I Spit Ashes
Inhaling Darkness - Reflecting Light

Label: Massacre Records
Three similar bands: Legion of the Damned/Dark Tranquility/Chaos Theory
Rating: HHHHHHH (4/7)
Reviewer: Daniel Källmalm
Tracks
1. N.D.X
2. Missper
3. Cracks in the Mirror
4. Eclipse
5. Crossing the Borderline
6. One Star per Tear
7. Error Concept I
8. Towards the Sun
9. My Ulysses
10. When Daylight Dies
11. Moonray Guidance


Band:

Benedikt Rathsmann - Vocals
Benjamin Müller - Bass Guitar
Daniel Lammich - Drums
Emanuel Seis - Guitar
Bernhard Lindner - Guitar


Discography:
Debut


Guests:


Info:
Mix and masteringby Kristian "Kohle" Kohlmannslehner at Kohlekeller Studio, Germany
Cover Artwork by Jan Yrlund, Darkgrove Design

Released 24/8-2012
Reviewed 10/9-2012

Links:
spitashes.de
myspace
youtube
reverbnation
last-fm
massacre


I Spit Ashes, what kind of statement is that? are you a volcano? That is what German band I Spit Ashes call themselves (obviously), and they are inhaling blackness and reflecting light. How do you inhale blackness? that is a question that has lingered in my mind for many years and I am sorry to say that this album does not really reveal how you do it either. What it does is carry a lovely looking album cover that is both futuristic and sexy but then again if you are selling yourself as Metal 2.0 you have to do something graphically forwardsthinking which is what Jan Yrlund the special Massacre cover artist did for this album cover. But what is Metal 2.0? Is it the remake of Die Hard 2?
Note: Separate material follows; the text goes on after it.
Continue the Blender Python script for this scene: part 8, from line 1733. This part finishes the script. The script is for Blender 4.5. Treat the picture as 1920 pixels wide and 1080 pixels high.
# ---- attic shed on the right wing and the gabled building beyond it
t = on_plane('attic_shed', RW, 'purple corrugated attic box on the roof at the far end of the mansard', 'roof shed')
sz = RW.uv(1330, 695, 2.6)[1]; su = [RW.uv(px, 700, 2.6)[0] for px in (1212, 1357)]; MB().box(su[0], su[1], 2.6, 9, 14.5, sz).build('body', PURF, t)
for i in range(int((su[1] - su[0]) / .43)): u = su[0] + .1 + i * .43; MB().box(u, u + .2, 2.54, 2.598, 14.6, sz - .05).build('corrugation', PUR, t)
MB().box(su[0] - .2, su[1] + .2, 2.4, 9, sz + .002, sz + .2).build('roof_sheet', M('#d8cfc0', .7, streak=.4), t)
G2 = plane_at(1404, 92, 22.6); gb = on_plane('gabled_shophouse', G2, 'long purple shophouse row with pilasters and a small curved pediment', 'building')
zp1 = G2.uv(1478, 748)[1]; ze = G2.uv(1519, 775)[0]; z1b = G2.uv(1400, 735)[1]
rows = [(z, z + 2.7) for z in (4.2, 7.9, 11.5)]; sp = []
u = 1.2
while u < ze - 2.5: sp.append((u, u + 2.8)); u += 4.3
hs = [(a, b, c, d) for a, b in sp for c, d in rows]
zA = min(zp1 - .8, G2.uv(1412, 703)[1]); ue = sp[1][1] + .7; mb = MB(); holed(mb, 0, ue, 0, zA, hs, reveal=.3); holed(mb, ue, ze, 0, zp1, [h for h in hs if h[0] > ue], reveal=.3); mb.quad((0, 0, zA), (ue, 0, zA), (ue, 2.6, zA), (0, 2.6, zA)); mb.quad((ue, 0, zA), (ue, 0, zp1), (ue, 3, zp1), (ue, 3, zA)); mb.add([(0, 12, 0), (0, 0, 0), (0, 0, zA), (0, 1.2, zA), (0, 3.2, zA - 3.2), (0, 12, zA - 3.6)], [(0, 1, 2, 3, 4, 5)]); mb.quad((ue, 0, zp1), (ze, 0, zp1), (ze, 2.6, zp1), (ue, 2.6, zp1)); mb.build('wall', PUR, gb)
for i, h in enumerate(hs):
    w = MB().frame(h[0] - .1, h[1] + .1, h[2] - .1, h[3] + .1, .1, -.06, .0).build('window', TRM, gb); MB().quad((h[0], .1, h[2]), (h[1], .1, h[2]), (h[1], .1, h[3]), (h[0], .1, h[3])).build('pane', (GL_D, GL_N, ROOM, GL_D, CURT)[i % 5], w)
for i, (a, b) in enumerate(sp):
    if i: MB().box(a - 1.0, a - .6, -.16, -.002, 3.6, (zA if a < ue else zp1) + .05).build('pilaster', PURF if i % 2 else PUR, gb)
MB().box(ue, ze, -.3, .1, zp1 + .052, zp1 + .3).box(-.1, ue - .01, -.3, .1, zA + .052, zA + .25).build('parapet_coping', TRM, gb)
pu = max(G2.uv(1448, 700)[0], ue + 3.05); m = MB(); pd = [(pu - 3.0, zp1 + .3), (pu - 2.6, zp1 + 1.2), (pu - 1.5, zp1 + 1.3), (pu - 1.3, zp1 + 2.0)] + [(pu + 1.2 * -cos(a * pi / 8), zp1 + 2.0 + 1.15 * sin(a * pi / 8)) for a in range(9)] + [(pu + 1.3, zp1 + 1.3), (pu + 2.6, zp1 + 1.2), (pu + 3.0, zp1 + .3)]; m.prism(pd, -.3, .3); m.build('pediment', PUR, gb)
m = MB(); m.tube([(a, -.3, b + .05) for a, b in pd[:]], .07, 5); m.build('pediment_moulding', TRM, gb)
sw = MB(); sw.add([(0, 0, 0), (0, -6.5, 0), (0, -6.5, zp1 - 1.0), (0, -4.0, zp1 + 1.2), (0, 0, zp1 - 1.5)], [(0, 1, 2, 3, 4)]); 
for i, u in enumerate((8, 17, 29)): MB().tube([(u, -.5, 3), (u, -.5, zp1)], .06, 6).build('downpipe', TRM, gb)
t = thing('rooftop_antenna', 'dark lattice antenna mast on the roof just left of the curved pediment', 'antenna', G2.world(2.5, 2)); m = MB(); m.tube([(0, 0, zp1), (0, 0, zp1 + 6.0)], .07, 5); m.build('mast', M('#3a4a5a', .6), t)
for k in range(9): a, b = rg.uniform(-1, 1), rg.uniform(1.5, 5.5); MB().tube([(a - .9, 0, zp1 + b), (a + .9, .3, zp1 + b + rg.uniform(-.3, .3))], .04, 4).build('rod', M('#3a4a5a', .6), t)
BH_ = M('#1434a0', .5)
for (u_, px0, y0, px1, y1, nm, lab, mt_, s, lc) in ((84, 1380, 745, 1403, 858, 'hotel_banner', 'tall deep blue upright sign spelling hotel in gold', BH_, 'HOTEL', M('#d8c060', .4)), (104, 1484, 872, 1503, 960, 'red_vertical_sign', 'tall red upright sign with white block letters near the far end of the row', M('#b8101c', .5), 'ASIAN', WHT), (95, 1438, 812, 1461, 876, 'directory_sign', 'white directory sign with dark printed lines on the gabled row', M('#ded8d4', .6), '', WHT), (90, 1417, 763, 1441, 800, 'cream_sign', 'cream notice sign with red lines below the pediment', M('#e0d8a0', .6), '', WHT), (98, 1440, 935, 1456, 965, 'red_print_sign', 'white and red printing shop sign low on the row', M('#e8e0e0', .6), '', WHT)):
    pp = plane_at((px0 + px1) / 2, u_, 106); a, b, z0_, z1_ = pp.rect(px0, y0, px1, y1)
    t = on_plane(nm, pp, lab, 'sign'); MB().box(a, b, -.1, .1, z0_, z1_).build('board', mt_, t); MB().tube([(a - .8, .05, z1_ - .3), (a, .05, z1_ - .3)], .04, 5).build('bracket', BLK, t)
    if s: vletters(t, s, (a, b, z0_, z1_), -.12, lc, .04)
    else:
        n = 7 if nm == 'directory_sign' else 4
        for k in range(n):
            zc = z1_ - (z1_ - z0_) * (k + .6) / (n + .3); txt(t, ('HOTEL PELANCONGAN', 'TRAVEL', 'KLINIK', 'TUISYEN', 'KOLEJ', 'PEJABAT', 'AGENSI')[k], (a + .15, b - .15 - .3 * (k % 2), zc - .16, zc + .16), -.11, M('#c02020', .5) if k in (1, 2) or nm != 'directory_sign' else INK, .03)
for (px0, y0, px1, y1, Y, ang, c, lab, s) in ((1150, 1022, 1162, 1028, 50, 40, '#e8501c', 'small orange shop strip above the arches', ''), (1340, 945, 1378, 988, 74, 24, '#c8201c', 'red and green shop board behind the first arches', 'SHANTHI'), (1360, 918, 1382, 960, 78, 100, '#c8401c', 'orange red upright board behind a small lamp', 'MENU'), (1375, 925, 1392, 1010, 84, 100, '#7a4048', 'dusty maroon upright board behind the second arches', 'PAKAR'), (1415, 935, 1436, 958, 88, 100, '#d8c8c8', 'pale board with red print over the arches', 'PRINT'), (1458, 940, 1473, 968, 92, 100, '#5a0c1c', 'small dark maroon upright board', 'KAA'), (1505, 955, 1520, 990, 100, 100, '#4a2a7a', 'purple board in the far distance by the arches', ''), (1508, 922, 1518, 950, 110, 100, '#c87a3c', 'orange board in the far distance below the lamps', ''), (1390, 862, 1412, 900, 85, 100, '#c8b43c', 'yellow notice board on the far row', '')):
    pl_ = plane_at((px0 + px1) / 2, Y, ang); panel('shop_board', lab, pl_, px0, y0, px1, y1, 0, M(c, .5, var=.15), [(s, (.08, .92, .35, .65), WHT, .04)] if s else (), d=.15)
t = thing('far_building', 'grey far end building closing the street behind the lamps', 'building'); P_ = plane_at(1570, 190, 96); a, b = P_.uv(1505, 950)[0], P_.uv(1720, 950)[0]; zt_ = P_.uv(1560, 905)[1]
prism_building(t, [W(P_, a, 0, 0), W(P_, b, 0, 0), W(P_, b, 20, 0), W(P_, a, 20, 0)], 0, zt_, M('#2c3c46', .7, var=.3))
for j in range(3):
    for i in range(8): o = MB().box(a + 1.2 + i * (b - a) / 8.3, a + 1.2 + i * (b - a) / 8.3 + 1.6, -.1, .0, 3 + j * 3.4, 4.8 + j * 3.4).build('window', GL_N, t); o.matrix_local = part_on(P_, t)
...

The answer is no, to the second question that is. Another genre you can read of with this band is Modern Thrash Metal and that feels like a good description as it is a sense of thrash metal with a nice, powerful modern production you are hearing when listening to the album. But there is more with several layers and many atypical parts where the music changes tempo, even a piano piece is snuck into the album but the overall feel is still that of a thrash metal album. Not really the contrasts between beauty and disaster as I was led to believe when looking at the artwork which is a masterpiece in itself, it is rather quite undynamic despite many layers of musical stylings that are incorporated. I would not really call this Metal 2.0 unless of course Metal 1.0 was Led Zeppelin and Black Sabbath in the late sixties early seventies and since then no new metal ideas has ever been shown upon the world. We all know how that thesis holds up, don’t we? It is nothing really new, it could have been if done slightly differently but it isn’t.

This album comes with sales talk 2.0 though stating how awfully brilliant the band is live, that you just cannot miss it. How they renew the metal while still remaining true to the roots, all sorts of exciting talk. So they can talk the talk but when listening to the album you get the sense that they don’t really walk the walk. It is good though, but all in all it makes no real impression and the only time you are really being caught attentionwise is when the sixth track One Star per Tear goes in with its instrumental piano tune, it is a lovely track and the best one on the album, by far. The thing is: they should have more stuff like this creating more massive contrasts while still retaining a coherent sense to an album, that is something really difficult but if they are to succeed, and as the elements are there you have to believe that they could do it, it would mean that they will take it to another level.

I sort of hoped this new Metal 2.0 would be a sort of musical portrait of Dorian Grey, with that great surface in the guy never ageing or being affected by his actions with the hidden portrait becoming uglier and uglier and older. If they could pull off that kind of thing making sort of lovely modern, almost synthpoppish and piano driven music with bursts of evil thrashiness they could really amaze the metal crowds. Now though they take the safe route and having the rather ordinary thrash metal take the lead just makes this album a good one which feels rather insignificant in the big pile of other thrash metal albums out there. But if you listen carefully, you will hear parts of what I want it to be but in the end it feels more like a case of what could have been rather than something I take to heart. One Star per Tear is worthy of another mention though, the piano melody is just terrific.

So in the end it is an album that shows glimpses of bringing the genre to that 2.0 level but in general it still remains somewhere on the 1.X-level as the only thing that feels really like it takes things to another level is the aggressive sales pitch which speaks of true emotion and creating new things while still keeping in touch with the roots and all of that. It isn’t really that which they say but nevertheless it is a decent thrash metal album that has some really fascinating and good parts amongst all the thrashing.